In retrospect I was searching, somewhat haphazardly, for direction or meaning. The bulk of my twenties can be summed up as coming back to my hometown, getting a job and saving up some money, then buying a one-way ticket to Latin America and bumming around until my money ran out. Then I’d fly home, find another job, and do it all over again.
It was that strange time in life, that maybe a lot of people go through, when I was reckoning with aspects of my childhood that still brought me discomfort while trying to find my own adult identity; two versions of myself that are not so different from one another as I once thought. It was like simultaneously running away from and toward the same thing.
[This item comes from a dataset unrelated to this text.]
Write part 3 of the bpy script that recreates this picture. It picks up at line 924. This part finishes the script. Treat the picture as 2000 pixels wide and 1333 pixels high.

Through that time, it was the wild lands that kept me grounded. To folks who know me, it should come as no surprise that I leaned heavily on this aspect of my identity in writing Salvation.
I’ve had less trauma in my life than many, perhaps more than others, but that’s exactly the point. Nature just is and allows us to just be, regardless of background or how we’ve lived our lives. It’s a place one can shed their skin and find redemption, solace, and healing. That’s a reoccurring experience I need in my life and the reason I live where I do, in a small town surrounded by broad expanses of wilderness.
Life is guaranteed to throw all sorts of the unexpected our way, good and bad, whether we are prepared for it or not, but when you’re out there, alone in the woods, none of that matters. Your days are free and the simple beauty of existence stares silently back at you from every hidden creek bed and across every broad horizon.